Highly educated women are choosing both career and family

by Vanessa Garcia Rodriguez, |
pewsocialtrends.org

PRINCETON, N.J. (Christian Examiner) -- Research now shows that today's highly educated women in their mid-40's are choosing motherhood more often than they did 20 years ago, demonstrating a desire to have it all -- a career and a family -- and a willingness to juggle the responsibilities of both.

According to a recent analysis of Census Bureau data by the Pew Research Center, only 22 percent of women age 40 to 44 with master's degrees or higher have no children today. The number is a significant drop from 1994 when 30 percent of highly educated women were childless, or had not given birth.

The data indicated the most dramatic change in two decades took place among women with doctorate degrees.
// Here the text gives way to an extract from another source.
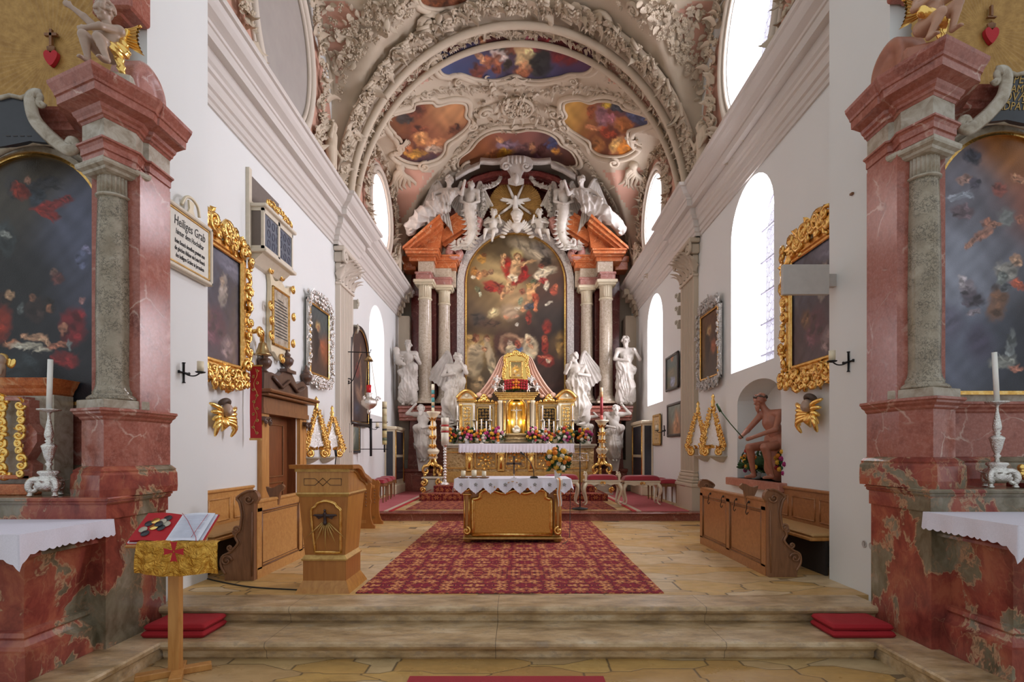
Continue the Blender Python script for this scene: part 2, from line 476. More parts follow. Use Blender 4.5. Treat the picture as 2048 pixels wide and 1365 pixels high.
 def rug(name,bg,fl,dk,pale,per,sc):
  t=NT(name);sx=t.n('ShaderNodeSeparateXYZ',{'Vector':t.obj()})
  ax=t.math('PINGPONG',t.math('ADD',sx.outputs[0],50.06),per);ay=t.math('PINGPONG',t.math('ADD',t.math('ADD',sx.outputs[1],sx.outputs[2]),50.0),per*1.1)
  co=t.n('ShaderNodeCombineXYZ',{'X':ax,'Y':ay,'Z':t.math('MULTIPLY',sx.outputs[2],.2)}).outputs[0]
  def flower(s_,r,n,rnd):
   vn=t.n('ShaderNodeTexVoronoi',{'Vector':co,'Scale':s_,'Randomness':rnd},feature='F1',voronoi_dimensions='2D')
   d=t.n('ShaderNodeVectorMath',{0:co,1:vn.outputs['Position']},operation='SUBTRACT').outputs[0];q=t.n('ShaderNodeSeparateXYZ',{'Vector':d})
   a=t.math('ARCTAN2',q.outputs[1],q.outputs[0]);k=t.math('MULTIPLY_ADD',t.math('COSINE',t.math('MULTIPLY',a,float(n))),.28,.72)
   return t.math('DIVIDE',vn.outputs['Distance'],t.math('MULTIPLY',k,r))
  f=flower(sc,.42,5,.75);g=flower(sc*2.1,.36,4,.9);h=t.noise(sc*2.4,3,.6,co,2.4)
  c=t.mix(t.ramp(t.math('ABSOLUTE',t.math('SUBTRACT',h,.5)),[(.012,1.0),(.035,0.0)]),bg,dk)
  c=t.mix(t.ramp(g,[(.9,1.0),(1.0,0.0)]),c,fl);c=t.mix(t.ramp(g,[(.3,.9),(.4,0.0)]),c,bg)
  c=t.mix(t.ramp(f,[(1.1,1.0),(1.2,0.0)])if False else t.math('LESS_THAN',f,1.18),c,dk);c=t.mix(t.math('LESS_THAN',f,1.0),c,fl);c=t.mix(t.math('LESS_THAN',f,.62),c,pale);c=t.mix(t.math('LESS_THAN',f,.26),c,bg)
  return t.fin(c,.95,0,t.bump(t.noise(260,2),.3,.003))
 M['rug']=rug('floral_carpet',(.27,.008,.028),(.55,.18,.06),(.06,.012,.018),(.66,.33,.13),.545,5.2)
 M['rugdark']=rug('dark_floral_carpet',(.20,.010,.014),(.42,.11,.035),(.04,.005,.006),(.50,.18,.06),.40,7)
 t=NT('red_runner');c=t.mix(t.noise(120,3,.7),(.30,.02,.03),(.42,.04,.05));M['runner']=t.fin(c,.95,0,t.bump(t.noise(300,2),.4,.004))
 t=NT('pale_red_carpet');c=t.mix(t.noise(3,5,.6),(.40,.085,.095),(.50,.135,.145));M['redcarpet']=t.fin(c,.95)
 def wood(name,a,b,rough=.38,sc=1.0,vert=True):
  t=NT(name);co=t.mapping((9*sc,9*sc,1.1*sc)if vert else(1.1*sc,9*sc,9*sc))
  n=t.noise(2.2,6,.6,co,.8);n2=t.noise(1.3,3,.5)
  c=t.mix(t.ramp(n,[(.35,0.0),(.65,1.0)]),a,b);c=t.mix(t.math('MULTIPLY',n2,.4),c,tuple(x*.7 for x in b))
  return t.fin(c,rough,0,t.bump(n,.12,.004))
 M['oak']=wood('honey_oak',(.46,.20,.05),(.60,.30,.09))
 M['oakh']=wood('honey_oak_panel',(.50,.23,.06),(.64,.34,.11),.35,1,False)
 M['brown']=wood('brown_wood',(.17,.065,.022),(.27,.115,.04))
 M['ambo']=wood('ambo_wood',(.42,.17,.035),(.58,.28,.065),.3)
 M['ambofront']=wood('ambo_front_wood',(.36,.13,.03),(.46,.19,.045),.3)
 M['dkwood']=wood('dark_carved_wood',(.06,.03,.02),(.13,.07,.045),.32)
 M['doorw']=wood('door_wood',(.16,.05,.018),(.25,.085,.03),.3)
 M['pewr']=wood('reddish_oak',(.33,.13,.045),(.45,.20,.075),.35,1,False)
 M['pewend']=wood('carved_pew_end_wood',(.17,.075,.035),(.30,.14,.065),.35)
 t=NT('gold_leaf');n=t.noise(22,4,.6);M['gold']=t.fin(t.ramp(n,[(.3,(.62,.33,.07)),(.55,(.86,.54,.17)),(.75,(.96,.70,.32))]),.24,.92,t.bump(t.noise(45,3),.2,.01))
 t=NT('gold_bright');M['goldb']=t.fin((.98,.66,.20),.22,.9,t.bump(t.noise(16,3),.15,.01))
 t=NT('dull_gold_paint');M['gilt']=t.fin(t.ramp(t.noise(16,5,.7),[(.3,(.42,.24,.07)),(.6,(.62,.40,.13))]),.4,.5,t.bump(t.noise(60,3),.3,.006))
 t=NT('gold_relief');w=t.vor(16,t.mapping((1,1,1)),'SMOOTH_F1');h=t.math('ADD',w,t.noise(22,2,.6,dist=2.5))
 M['goldrelief']=t.fin(t.ramp(h,[(.3,(.20,.11,.04)),(.6,(.55,.36,.14)),(.9,(.80,.62,.33))]),.38,.6,t.bump(h,1.0,.05))
 t=NT('sunburst_gold');M['burst']=t.fin(t.ramp(t.noise(14,4,.7),[(.3,(.30,.155,.035)),(.7,(.48,.28,.08))]),.42,.35)
 t=NT('altar_gold_cloth');M['altarpanel']=t.fin(t.ramp(t.noise(42,4,.7,t.mapping((1,1,1))),[(.3,(.55,.24,.035)),(.7,(.72,.36,.07))]),.45,.3,t.bump(t.noise(160,2),.4,.003))
 t=NT('silver');M['silver']=t.fin((.80,.78,.74),.14,1,t.bump(t.noise(70,3,.6,dist=1.0),.7,.012))
 t=NT('brass_bell');M['brass']=t.fin((.42,.30,.14),.3,.9)
 M['iron']=plain('black_iron',(.012,.012,.014),.45,.3)
 M['lead']=plain('lead_came',(.10,.09,.13),.6)
 M['wax']=plain('white_wax',(.88,.86,.82),.35,Subsurface_Weight=.1)
 M['wax2']=plain('ivory_wax',(.80,.72,.52),.4)
 M['cloth']=plain('white_linen',(.74,.73,.80),.8,0,60,.2,.05)
 M['lace']=plain('lace_linen',(.74,.72,.82),.85,0,90,.5,.10)
 M['redvel']=plain('red_velvet',(.30,.008,.02),.75,0,50,.3,.25,Sheen_Weight=.3)
 M['redcush']=plain('red_felt_cushion',(.36,.010,.018),.9,0,120,.5,.15)
 M['tancush']=plain('tan_cushion',(.50,.30,.12),.7,0,12,.4,.1)
 t=NT('pink_drape');M['drape']=t.fin((.72,.47,.37),.55,0,t.bump(t.noise(6,2),.1,.01),Sheen_Weight=.3)
 t=NT('gold_lame');M['lame']=t.fin(t.ramp(t.noise(14,4),[(.3,(.55,.27,.03)),(.7,(.82,.48,.09))]),.3,.75,t.bump(t.noise(17,4,.6,dist=1.2),.9,.05))
 M['red']=plain('red_cloth',(.45,.012,.02),.7)
 M['redflower']=plain('red_rose',(.55,.012,.02),.6,0,None,.2,.3)
 M['page']=plain('book_page',(.75,.78,.88),.7)
 M['dark']=plain('dark_interior',(.03,.022,.018),.8)
 M['black']=plain('black_plastic',(.012,.012,.013),.5)
 M['cream']=plain('cream_paint',(.66,.60,.48),.4,0,14,.1)
 M['ivory']=plain('ivory_gold_paint',(.72,.64,.46),.35,.1,14,.1)
 M['whitepaint']=plain('white_paint',(.74,.72,.68),.4)
 M['bracket']=plain('bracket_stone',(.48,.45,.36),.6)
 M['leafgreen']=plain('foliage_green',(.035,.09,.025),.55,0,None,.2,.4)
 M['boxwhite']=plain('grey_white_box',(.50,.47,.44),.5)
 M['terra']=plain('terracotta_wood',(.40,.16,.10),.4,0,18,.3,.2)
 M['flesh']=plain('painted_flesh',(.42,.30,.23),.32,0,14,.15,.18)
 M['fleshr']=plain('warm_painted_flesh',(.48,.27,.18),.32,0,14,.15,.18)
 M['hairb']=plain('brown_hair',(.09,.06,.045),.6,0,40,.6,.3)
 M['redmarbleshelf']=marble('red_shelf_marble',(.35,.12,.08),(.46,.18,.12),(.55,.26,.19),(.6,.4,.3),3,.35)
 M['redglass']=plain('ruby_glass',(.55,.01,.015),.15,0,None,.2,.1)
 M['signw']=plain('sign_cream',(.70,.68,.60),.5)
 M['ink']=plain('black_lettering',(.02,.018,.016),.6)
 M['inkgold']=plain('gold_lettering',(.42,.27,.08),.4,.4)
 M['board']=plain('dark_board',(.035,.04,.05),.25,0,7,.2,.3)
 M['glassdark']=plain('dark_leaded_glass',(.14,.16,.20),.08)
 M['framedark']=plain('dark_frame',(.035,.025,.02),.35)
 m=bpy.data.materials.new('window_glass');m.use_nodes=True;nt=m.node_tree;nt.nodes.clear()
 o=nt.nodes.new('ShaderNodeOutputMaterial');mx=nt.nodes.new('ShaderNodeMixShader');tr=nt.nodes.new('ShaderNodeBsdfTransparent');gl=nt.nodes.new('ShaderNodeBsdfGlossy')
 tr.inputs[0].default_value=(.95,.93,.98,1);gl.inputs['Roughness'].default_value=.1;mx.inputs[0].default_value=.08
 nt.links.new(tr.outputs[0],mx.inputs[1]);nt.links.new(gl.outputs[0],mx.inputs[2]);nt.links.new(mx.outputs[0],o.inputs[0]);M['glass']=m
 def paint(name,rough,bstr=.2,metal=0.0,bsc=90):
  t=NT(name);a=t.n('ShaderNodeVertexColor',layer_name='Col').outputs[0]
  c=t.mix(t.math('MULTIPLY',t.noise(60,4,.7),.3),a,t.mix(.5,a,(.02,.015,.01)))
  return t.fin(c,rough,metal,t.bump(t.noise(bsc,3),bstr,.004))
 M['paint']=paint('oil_painting',.42);M['paintgloss']=paint('varnished_painting',.27,.5,0,130);M['fresco']=paint('fresco',.8,.1)
 M['colored']=paint('coloured',.5,.1);M['flower']=paint('flower_petals',.6,.1)
 return M
M=make_materials()
WL,WR=-3.87,3.80;YP0,YP1=5.08,6.07;YE=18.5
ZS,HV,AV=6.62,4.25,3.87
def arch_poly(y0,y1,z0,zs,rise=None,n=16):
 r=(y1-y0)/2;rise=r if rise is None else rise;c=(y0+y1)/2
 return[(y0,z0),(y1,z0)]+[(c+r*math.cos(PI*i/n),zs+rise*math.sin(PI*i/n))for i in range(n+1)]
def ell_poly(yc,zc,ry,rz,n=32):
 return[(yc+ry*math.cos(2*PI*i/n),zc+rz*math.sin(2*PI*i/n))for i in range(n)]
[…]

In 1994 fully 35 percent of women with a P.h.D or M.D remained childless while today that number lands at only 20 percent --  a dramatic 15 point drop which equates to a nearly 42 percent decrease.

Additionally, these educated career moms were not only more likely to have children, they are also likely to have bigger families at a time when the overall size of American families is shrinking,

Pew's analysis states that, last year, 6-in-10 women with master's degrees and above reportedly had at least two children, up from 51 percent in 1994. Specifically, over the past 20 years, the percentage of educated women with at least two children rose four percentage points (an almost 8 percent increase) while those with three or more rose six points (about a 12 percent rise).

"This trend has likely been driven by demographic and societal changes," Gretchen Livingston, analysis author writes. "It coincides with women's growing presence in managerial and leadership positions and suggests that an increasing share of professional women are confronting the inevitable push and pull of work-family balance."

Even though highly educated women deciding to have children and bigger families decreased the overall percentage of childless women in the 40 to 44 demographic, the overall average number of children among all U.S. women have in their lifetime remains at two.

The findings for Pew's report were based on data from the U.S. Census Bureau's June Supplement of the Current Population Survey (CPS), a questionnaire typically administered every other year since 1976.